Memang, ada kekhawatiran bahwa pengajaran bahasa asing pada usia dini akan menghambat pertumbuhan penguasaan bahasa ibu. Namun, berbagai studi menyatakan, tidak ada indikasi bahwa pengajaran bahasa Inggris pada usia dini akan mengorbankan perkembangan bahasa ibu. Bahkan, dengan metodologi pembelajaran dan sikap berbahasa yang tepat dari guru, penguasaan kedua bahasa bisa saling menguatkan.

Kedua, sampai dengan saat ini, bahasa Inggris masih menjadi bahasa yang dominan dalam ilmu pengetahuan dan teknologi serta pergaulan internasional.

Melalui penguasaan bahasa Inggris, orang bisa mengakses sumber-sumber pengetahuan dengan lebih luas sehingga kesempatan untuk secara kolektif meningkatkan daya saing ekonomi, pembangunan sosial, dan inovasi bangsa juga semakin terbuka. Selain itu, melalui keterampilan berbahasa Inggris pula, orang muda bisa menampilkan Indonesia dengan lebih meyakinkan di panggung dunia dan menjadi bagian dari bangsa besar yang ikut berkontribusi dalam peradaban manusia.

Alasan ketiga adalah keadilan sosial.

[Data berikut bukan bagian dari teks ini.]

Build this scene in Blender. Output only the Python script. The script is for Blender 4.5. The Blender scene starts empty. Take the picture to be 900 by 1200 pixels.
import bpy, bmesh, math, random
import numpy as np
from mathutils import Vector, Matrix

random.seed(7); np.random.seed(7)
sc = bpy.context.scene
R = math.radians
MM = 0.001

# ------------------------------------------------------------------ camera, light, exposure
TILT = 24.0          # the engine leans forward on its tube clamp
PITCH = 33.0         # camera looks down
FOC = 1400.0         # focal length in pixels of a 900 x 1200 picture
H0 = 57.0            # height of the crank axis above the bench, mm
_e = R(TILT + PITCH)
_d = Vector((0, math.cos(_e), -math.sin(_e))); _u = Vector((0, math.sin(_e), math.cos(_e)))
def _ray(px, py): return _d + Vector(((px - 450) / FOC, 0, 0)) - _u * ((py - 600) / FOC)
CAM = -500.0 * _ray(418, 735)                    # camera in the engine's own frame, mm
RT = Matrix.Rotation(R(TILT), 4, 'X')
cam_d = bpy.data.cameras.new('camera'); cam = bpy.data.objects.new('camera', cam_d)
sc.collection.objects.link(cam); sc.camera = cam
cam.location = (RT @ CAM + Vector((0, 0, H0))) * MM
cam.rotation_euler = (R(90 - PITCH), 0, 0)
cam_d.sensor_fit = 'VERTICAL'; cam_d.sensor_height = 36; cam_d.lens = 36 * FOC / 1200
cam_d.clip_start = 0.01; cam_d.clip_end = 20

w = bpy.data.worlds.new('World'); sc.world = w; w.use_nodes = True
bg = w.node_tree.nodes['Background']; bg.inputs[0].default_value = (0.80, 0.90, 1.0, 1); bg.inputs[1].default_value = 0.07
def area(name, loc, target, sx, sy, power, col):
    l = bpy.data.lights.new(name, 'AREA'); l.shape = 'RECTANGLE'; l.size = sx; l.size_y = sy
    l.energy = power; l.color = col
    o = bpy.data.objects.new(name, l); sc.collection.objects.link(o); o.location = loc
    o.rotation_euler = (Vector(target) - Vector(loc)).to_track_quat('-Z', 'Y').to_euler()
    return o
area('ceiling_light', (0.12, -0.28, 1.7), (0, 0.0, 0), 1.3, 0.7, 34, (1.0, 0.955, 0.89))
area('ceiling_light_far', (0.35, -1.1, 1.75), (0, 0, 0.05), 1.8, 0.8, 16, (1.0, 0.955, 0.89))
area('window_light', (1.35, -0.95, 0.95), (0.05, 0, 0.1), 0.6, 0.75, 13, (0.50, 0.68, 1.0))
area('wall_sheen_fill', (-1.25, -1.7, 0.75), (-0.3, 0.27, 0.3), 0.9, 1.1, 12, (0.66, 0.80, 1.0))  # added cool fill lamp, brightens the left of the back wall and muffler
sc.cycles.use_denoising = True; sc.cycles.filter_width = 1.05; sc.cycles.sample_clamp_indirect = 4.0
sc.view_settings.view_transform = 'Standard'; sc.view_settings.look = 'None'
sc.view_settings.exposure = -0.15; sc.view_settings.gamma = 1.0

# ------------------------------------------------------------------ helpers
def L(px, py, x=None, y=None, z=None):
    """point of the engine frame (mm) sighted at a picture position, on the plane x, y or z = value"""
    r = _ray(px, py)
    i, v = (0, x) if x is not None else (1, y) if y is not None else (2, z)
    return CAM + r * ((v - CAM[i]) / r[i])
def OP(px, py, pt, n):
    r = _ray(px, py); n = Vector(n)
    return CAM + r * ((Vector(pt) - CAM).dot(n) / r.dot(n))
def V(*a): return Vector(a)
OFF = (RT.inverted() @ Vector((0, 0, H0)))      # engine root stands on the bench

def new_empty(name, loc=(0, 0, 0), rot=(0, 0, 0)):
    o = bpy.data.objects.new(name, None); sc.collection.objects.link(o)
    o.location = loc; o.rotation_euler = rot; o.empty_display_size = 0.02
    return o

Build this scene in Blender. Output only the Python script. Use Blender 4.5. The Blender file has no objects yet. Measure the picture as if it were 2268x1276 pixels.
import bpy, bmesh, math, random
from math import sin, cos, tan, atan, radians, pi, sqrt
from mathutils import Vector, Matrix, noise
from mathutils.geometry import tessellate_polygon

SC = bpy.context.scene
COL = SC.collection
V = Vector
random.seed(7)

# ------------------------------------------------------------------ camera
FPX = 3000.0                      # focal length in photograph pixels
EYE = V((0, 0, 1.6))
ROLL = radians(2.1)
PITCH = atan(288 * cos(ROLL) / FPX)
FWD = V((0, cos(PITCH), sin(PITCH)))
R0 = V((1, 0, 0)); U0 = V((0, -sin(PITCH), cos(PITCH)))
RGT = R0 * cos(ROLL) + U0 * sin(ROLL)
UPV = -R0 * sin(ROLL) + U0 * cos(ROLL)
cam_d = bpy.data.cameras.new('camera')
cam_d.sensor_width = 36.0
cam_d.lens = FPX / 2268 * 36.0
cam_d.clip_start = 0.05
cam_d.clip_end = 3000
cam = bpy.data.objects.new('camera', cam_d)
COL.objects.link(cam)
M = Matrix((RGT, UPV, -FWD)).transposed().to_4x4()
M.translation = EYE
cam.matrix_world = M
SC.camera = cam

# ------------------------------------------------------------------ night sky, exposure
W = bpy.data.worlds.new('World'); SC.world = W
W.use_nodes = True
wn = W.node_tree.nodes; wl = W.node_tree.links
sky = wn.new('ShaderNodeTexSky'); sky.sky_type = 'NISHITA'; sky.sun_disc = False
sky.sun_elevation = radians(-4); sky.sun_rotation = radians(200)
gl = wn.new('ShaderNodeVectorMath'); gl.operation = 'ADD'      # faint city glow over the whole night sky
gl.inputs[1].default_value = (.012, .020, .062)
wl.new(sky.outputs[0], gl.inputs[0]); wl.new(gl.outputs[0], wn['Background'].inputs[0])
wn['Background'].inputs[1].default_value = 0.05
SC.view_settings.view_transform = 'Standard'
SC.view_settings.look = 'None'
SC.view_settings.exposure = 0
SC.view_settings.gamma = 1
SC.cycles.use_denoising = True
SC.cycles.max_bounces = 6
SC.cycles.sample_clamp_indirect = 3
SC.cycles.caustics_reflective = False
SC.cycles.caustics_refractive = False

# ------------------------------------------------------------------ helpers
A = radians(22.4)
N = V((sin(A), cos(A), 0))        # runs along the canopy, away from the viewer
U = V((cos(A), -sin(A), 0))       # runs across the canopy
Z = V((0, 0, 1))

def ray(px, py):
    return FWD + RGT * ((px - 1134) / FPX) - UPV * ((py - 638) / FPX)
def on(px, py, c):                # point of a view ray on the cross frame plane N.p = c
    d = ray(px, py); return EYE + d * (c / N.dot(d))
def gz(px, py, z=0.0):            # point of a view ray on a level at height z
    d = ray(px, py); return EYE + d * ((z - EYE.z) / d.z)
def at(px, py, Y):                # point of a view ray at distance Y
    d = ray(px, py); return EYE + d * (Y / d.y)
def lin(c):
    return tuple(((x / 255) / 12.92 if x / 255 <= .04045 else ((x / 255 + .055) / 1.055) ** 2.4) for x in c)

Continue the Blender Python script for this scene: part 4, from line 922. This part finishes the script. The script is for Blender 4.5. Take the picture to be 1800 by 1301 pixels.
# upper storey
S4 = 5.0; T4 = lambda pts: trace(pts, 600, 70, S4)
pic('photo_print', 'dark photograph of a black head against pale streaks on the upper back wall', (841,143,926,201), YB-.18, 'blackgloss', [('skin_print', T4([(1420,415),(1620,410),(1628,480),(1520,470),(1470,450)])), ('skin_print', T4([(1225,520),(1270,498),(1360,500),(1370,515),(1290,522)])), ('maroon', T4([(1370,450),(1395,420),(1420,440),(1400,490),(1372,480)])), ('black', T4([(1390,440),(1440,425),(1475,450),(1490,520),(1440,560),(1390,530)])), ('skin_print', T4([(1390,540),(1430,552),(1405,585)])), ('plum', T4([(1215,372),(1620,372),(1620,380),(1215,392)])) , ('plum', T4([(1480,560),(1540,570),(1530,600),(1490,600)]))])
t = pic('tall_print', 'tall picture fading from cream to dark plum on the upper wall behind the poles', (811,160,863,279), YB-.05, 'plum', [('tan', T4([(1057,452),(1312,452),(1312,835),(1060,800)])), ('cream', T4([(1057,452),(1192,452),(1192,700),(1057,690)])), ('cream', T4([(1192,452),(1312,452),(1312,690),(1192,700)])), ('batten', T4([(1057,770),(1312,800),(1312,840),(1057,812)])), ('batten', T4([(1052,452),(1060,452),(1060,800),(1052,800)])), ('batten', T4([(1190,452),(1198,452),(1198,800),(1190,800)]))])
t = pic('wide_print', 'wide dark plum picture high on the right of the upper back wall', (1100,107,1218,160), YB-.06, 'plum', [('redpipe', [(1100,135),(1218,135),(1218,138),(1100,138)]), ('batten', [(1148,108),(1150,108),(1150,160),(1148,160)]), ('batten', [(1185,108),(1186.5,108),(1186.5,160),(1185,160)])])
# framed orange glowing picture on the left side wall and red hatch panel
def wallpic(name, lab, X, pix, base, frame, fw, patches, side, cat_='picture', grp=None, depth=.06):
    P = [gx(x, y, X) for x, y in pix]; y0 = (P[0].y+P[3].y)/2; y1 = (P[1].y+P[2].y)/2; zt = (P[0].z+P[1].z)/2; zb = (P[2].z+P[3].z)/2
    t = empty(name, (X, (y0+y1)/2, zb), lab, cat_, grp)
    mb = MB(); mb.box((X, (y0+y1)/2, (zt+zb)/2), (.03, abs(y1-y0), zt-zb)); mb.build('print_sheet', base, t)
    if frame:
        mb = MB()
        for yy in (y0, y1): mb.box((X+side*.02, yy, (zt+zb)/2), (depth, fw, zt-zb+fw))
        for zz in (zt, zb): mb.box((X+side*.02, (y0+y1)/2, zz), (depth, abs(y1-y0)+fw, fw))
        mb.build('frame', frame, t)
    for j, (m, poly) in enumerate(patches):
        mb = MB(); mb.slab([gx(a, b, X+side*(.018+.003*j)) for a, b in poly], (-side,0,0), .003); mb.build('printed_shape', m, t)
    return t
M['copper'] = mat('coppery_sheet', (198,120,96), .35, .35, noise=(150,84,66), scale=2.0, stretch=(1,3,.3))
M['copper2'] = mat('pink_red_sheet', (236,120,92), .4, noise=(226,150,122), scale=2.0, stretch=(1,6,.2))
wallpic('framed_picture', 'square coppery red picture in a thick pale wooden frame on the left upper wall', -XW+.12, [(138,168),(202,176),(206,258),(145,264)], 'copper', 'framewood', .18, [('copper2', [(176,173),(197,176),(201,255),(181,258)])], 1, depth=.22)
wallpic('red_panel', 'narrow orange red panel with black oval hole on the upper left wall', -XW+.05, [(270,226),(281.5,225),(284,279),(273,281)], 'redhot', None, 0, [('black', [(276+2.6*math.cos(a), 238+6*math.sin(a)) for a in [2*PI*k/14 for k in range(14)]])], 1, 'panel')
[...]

Tanpa bahasa Inggris secara resmi dalam kurikulum pun, sebagian sekolah sudah mengajarkan bahasa Inggris dan bahkan beberapa di antaranya—baik satuan pendidikan kerja sama (SPK) maupun bukan—menggunakannya sebagai bahasa pengantar atau percakapan (lingua franca) di sekolah.

Namun, berbagai studi menyatakan tidak ada indikasi bahwa pengajaran bahasa Inggris pada usia dini akan mengorbankan perkembangan bahasa ibu.

Sayangnya, sekolah-sekolah ini hanya bisa diakses oleh para murid dari keluarga yang bisa membayar lebih.

Tidak memasukkan Bahasa Inggris sebagai mata pelajaran wajib dalam kurikulum SD justru menimbulkan keterpisahan linguistik yang makin mendalam berdasarkan kelas sosial ekonomi.

Segelintir murid di sekolah berstatus SPK tetap masih menikmati penggunaan bahasa Inggris sebagai bahasa pengantar, sementara sebagian peserta didik lain tidak mendapatkan kesempatan belajar bahasa Inggris pada momen yang penting dan bahkan selanjutnya pada jenjang menengah harus menerima pelajaran Bahasa Inggris dari guru yang belum mencapai taraf penguasaan minimal bahasa Inggris.


Tantangan pengajaran bahasa Inggris

Tantangan besar bagi Indonesia justru pada demokratisasi bahasa Inggris. Demokratisasi dalam hal ini berarti pemerataan akses terhadap pembelajaran Bahasa Inggris yang bermutu bagi semua murid di Indonesia. Secara spesifik, pemerintah perlu menyediakan guru Bahasa Inggris yang kompeten. Perlu dipertimbangkan apakah pelajaran Bahasa Inggris di SD diajarkan oleh guru kelas atau guru lulusan program studi Bahasa Inggris.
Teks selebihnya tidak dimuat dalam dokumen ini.